To use the Ten Commandments in this manner is irresponsible and ignoring the context and spirit of the story.

The Israelites receive the Ten Commandments upon their arrival at Mt. Sinai after escaping slavery in Egypt. Before this moment, they are a nation of enslaved people–they have escaped Pharaoh’s army, they have witnessed the miracles of God, they are moving toward the Promised Land. And yet, their collective memory is still dominated by their years of oppression. The injustice they have suffered is still their identity.

The Decalogue offers a new source of identity for Israel: not a list of rules to follow, but an invitation to forge a new identity and new relationships with one another and with God. These aren’t rules meant to control and subjugate, rather societal agreements about what sort of people they will be (though, it must be stated that the Ten Commandments are still products of the time; wives are listed among property, there are still enslaved people despite the fact that the Israelites so recently escaped their own enslavement, etc.).

The ethics of the Ten Commandments are not based upon following ten rules. They are based upon the kind relationships that the Ten Commandments reflect and the identity that the Israelites hope to embody.

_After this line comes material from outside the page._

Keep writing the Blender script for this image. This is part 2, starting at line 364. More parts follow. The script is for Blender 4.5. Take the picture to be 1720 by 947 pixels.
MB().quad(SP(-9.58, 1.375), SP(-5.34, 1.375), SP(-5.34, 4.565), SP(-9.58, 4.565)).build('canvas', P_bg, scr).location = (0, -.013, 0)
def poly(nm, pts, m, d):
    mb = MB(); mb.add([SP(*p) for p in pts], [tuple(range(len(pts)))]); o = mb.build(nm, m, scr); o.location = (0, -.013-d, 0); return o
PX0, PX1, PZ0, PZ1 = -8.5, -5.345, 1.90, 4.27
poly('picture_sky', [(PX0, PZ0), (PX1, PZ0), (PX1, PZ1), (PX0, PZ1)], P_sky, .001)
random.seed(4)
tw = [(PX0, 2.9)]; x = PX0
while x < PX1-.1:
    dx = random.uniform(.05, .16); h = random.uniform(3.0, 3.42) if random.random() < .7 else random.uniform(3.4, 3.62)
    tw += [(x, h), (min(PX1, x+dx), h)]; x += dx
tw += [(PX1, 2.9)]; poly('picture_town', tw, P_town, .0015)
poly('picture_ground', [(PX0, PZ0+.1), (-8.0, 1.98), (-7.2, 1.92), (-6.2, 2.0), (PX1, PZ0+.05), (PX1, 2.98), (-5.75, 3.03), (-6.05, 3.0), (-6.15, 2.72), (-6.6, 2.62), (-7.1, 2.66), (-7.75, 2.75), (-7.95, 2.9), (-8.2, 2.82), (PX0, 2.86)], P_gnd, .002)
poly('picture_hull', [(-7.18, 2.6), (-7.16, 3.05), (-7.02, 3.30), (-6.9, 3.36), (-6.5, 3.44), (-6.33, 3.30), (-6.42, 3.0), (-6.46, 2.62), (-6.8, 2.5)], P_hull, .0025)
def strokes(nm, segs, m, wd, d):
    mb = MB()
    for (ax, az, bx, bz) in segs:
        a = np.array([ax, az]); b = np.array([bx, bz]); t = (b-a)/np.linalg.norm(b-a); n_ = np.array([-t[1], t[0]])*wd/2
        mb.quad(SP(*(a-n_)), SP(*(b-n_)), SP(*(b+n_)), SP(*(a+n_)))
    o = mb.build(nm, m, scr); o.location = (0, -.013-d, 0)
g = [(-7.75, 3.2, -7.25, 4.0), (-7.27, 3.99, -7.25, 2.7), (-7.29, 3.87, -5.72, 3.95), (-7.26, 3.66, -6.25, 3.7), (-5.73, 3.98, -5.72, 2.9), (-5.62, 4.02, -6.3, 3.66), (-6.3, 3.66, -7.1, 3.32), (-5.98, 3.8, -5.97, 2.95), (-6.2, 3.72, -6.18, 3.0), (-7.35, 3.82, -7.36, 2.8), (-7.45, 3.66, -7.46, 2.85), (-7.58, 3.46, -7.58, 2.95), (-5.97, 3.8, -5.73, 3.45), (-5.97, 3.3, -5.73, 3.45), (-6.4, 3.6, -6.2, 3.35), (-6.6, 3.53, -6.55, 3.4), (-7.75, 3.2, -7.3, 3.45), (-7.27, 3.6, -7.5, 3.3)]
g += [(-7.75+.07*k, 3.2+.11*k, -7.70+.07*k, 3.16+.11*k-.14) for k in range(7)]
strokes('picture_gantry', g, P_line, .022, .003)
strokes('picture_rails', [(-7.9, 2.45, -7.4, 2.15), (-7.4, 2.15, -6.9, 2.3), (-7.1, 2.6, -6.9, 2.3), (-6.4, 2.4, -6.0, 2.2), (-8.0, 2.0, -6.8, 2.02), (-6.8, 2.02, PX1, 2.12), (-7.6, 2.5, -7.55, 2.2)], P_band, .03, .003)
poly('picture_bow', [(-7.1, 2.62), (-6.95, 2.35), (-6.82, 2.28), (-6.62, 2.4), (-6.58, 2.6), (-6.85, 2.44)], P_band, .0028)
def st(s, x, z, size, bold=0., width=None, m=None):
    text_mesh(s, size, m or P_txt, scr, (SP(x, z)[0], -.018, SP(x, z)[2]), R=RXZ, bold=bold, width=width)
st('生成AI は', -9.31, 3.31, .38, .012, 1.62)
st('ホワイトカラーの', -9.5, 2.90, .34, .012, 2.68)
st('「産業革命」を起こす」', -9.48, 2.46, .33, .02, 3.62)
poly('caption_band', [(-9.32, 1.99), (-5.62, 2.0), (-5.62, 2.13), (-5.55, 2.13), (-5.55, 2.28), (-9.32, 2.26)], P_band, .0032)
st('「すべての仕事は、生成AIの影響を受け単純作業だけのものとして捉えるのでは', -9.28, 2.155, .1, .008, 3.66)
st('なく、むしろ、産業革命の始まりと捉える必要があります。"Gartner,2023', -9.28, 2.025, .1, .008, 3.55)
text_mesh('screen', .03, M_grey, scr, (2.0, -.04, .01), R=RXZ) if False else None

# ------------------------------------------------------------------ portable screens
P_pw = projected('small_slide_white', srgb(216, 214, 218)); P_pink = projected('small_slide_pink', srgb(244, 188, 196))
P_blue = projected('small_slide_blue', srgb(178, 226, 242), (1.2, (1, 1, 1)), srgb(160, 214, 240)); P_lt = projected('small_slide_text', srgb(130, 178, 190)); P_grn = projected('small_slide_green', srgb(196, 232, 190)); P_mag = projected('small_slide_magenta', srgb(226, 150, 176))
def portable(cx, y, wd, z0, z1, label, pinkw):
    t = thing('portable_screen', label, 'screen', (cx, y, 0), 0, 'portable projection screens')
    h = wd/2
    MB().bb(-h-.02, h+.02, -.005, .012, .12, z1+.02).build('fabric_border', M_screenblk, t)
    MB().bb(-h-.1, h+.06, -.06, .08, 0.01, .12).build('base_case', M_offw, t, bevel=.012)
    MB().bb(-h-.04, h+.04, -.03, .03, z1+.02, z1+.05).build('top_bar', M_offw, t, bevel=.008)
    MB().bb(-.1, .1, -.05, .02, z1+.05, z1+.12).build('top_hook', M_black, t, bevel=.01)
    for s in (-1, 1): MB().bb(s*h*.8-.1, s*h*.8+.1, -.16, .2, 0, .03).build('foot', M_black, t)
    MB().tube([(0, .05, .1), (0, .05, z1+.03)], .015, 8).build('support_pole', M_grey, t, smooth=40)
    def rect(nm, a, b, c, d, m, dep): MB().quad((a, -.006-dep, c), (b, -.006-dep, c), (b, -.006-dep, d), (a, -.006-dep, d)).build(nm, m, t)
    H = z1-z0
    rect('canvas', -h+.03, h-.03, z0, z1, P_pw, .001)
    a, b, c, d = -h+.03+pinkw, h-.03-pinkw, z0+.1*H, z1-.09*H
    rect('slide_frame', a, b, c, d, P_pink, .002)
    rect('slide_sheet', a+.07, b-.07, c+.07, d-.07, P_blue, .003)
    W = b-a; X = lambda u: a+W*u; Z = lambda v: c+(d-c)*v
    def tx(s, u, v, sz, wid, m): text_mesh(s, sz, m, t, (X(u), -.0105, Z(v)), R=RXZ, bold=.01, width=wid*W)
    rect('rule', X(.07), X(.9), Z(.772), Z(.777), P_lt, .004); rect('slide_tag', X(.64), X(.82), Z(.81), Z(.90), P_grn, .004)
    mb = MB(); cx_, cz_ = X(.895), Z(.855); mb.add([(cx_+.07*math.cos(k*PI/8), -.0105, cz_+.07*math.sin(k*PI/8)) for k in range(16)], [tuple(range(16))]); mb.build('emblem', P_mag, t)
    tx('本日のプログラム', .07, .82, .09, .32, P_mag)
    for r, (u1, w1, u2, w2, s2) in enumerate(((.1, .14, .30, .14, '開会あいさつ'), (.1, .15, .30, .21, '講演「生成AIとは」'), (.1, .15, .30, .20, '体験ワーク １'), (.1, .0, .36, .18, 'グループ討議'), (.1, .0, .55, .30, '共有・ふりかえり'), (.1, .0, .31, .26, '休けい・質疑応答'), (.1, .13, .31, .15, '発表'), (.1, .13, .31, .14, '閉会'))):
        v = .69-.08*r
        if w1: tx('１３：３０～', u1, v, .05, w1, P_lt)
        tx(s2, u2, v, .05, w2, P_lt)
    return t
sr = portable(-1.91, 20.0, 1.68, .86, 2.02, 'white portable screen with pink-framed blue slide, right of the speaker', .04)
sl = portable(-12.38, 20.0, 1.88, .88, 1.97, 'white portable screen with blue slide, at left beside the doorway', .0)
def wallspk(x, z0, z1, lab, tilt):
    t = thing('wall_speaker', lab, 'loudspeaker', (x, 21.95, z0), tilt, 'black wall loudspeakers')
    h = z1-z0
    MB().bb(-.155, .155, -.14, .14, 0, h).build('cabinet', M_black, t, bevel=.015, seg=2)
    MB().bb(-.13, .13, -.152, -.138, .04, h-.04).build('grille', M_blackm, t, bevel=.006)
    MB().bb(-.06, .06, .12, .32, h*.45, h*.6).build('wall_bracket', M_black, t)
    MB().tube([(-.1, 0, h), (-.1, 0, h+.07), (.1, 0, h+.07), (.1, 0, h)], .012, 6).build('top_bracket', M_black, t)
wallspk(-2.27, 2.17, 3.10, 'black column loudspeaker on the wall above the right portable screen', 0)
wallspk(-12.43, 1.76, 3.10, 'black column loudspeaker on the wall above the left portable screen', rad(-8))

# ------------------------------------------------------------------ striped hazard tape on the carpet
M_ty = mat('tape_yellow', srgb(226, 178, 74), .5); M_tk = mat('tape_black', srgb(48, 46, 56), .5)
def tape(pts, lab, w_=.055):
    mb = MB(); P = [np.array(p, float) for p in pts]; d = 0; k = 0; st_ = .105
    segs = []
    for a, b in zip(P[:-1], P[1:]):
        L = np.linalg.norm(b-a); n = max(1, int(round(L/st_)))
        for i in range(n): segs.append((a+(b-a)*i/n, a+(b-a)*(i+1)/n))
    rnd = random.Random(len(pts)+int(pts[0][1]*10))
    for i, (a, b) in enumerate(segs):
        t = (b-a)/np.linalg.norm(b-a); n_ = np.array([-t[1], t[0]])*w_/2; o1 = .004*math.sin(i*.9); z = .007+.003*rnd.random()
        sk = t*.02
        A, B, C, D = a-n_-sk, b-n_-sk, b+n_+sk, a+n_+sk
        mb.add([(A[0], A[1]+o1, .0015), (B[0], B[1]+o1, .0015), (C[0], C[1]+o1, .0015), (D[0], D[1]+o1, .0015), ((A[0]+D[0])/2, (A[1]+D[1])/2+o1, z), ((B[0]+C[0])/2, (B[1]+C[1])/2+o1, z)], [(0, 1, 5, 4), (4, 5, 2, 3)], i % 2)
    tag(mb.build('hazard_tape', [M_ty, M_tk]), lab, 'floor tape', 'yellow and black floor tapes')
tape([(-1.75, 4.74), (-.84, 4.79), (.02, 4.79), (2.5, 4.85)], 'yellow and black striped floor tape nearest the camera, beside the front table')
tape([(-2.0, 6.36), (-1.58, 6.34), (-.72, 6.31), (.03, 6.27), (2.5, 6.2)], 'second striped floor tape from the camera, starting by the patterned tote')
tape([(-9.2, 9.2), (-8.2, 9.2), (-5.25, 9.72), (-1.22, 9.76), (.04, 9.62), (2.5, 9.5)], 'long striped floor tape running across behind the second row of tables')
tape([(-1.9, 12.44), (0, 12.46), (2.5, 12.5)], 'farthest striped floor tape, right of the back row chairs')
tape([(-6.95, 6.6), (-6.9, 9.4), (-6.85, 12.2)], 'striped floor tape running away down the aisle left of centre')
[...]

“The Good Place” comes to a similar conclusion: In the second season, Eleanor tries to become a “good” person by following rules and engaging in “moral” action only to fail. It is only when her moral journey is based in relationship with the rest of Team Cockroach that she begins to make progress. Without commentary or judgment upon the accuracy of this TV show’s vision of the afterlife, or it’s moral foundations, what The Good Place can illustrate is the limits of good behavior. It’s not enough to follow the rules, one must be shaped in relationship. This is what Jesus concluded in Matthew 22: The Greatest Commandments encourage right relationship with God and with others.

For far too long, the Ten Commandments have been misused. In the United States, displays of the Decalogue have been a consistent battle in the “culture wars” causing strife and division–a sad irony given the intent of the Commandments to create unity and shared identity. However, the invitation to examine the role of these foundational rules in our own communities, families, friendships, and societal relationships is exciting. It is a chance to engage in the hard work of self-examination and reflect upon the state of these relationships, our motivation, intent, and the results of our actions. It’s hard work, but supremely holy work.